Si un bénéficiaire du parcours d’accompagnement personnalisé décide de réaliser des périodes d’activité professionnelle en entreprise, c’est-à-dire s’il décide de travailler avant la fin de ce dispositif d’accompagnement, il pourra le faire sous forme de contrat de travail à durée déterminée ou de contrat de travail temporaire conclu pour au moins trois jours. Le cumul de toutes les périodes travaillées ne pouvant excéder 6 mois. Il sera par ailleurs nécessaire que le conseiller référent du stagiaire valide ces périodes de travail, après en avoir vérifié la cohérence avec le plan d’accompagnement personnalisé du bénéficiaire. Cette activité professionnelle étant réalisée dans le but d’augmenter les chances du stagiaire d’être reclassé.
Pendant ces périodes d’emploi, le bénéficiaire du PAP aura le statut de salarié de l’entreprise où il travaille. Le bénéfice du parcours d'accompagnement personnalisé et le versement de l'allocation sont suspendus. Enfin, dans le cas où le stagiaire retrouverait un emploi à durée indéterminée, un contrat à durée déterminée ou un contrat de travail temporaire d’une durée supérieure à 6 mois, il cessera alors tout simplement de bénéficier du parcours d’accompagnement personnalisé.
Les accords de préservation ou de développement de l’emploi, comme tout accord, font l’objet d’une négociation et prévoient des règles dans un domaine particulier, règles qui s’imposent aux salariés.
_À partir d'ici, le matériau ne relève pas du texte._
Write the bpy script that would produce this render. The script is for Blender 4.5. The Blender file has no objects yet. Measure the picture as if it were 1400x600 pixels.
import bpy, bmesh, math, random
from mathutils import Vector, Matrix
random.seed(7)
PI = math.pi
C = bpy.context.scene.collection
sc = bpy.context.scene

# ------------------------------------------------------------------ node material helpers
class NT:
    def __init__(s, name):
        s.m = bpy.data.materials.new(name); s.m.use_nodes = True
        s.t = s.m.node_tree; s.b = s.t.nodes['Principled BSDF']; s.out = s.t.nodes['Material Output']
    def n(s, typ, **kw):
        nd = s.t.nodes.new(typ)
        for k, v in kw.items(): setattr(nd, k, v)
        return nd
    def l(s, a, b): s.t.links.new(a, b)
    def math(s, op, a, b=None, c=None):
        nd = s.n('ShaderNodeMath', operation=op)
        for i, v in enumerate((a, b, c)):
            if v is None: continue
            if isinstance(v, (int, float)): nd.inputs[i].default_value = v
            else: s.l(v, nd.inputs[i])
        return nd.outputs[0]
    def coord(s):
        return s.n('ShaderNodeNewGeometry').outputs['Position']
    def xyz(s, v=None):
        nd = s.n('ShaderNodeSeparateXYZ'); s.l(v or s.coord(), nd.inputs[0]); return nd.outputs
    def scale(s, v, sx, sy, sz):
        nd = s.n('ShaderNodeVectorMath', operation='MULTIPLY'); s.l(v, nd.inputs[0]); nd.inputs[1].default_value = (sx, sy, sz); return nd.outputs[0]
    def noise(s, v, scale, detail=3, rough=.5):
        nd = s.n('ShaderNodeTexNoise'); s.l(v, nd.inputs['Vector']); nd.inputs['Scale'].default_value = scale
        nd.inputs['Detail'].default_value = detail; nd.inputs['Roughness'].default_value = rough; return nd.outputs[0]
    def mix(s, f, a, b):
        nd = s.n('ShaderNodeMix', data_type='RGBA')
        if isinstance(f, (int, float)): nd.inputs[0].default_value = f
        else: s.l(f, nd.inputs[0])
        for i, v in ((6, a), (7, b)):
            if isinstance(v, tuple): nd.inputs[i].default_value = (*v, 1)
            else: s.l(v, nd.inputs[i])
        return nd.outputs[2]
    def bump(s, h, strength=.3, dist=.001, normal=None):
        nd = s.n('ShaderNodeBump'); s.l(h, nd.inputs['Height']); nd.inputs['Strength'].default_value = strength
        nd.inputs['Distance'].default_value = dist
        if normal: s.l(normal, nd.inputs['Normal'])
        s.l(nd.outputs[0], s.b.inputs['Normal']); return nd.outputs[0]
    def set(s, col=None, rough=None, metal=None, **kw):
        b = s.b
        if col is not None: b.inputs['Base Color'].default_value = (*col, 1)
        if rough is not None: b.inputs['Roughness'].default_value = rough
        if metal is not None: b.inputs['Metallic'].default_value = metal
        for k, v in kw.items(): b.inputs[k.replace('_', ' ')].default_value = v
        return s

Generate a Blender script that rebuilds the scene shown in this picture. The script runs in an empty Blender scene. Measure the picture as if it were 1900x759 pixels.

Il s’agit de donner davantage de marge de manœuvre aux employeurs, en leur permettant d’adapter la relation de travail avec leurs salariés en fonction de la conjoncture économique. Bien que ces accords soient négociés avec des syndicats représentatifs, chargés de défendre les intérêts des salariés, ces derniers peuvent refuser que l’accord leur soit appliqué mais ils seront alors licenciés et pris en charge par un dispositif d’accompagnement personnalisé sur 12 mois, visant à leur permettre de retrouver rapidement un emploi.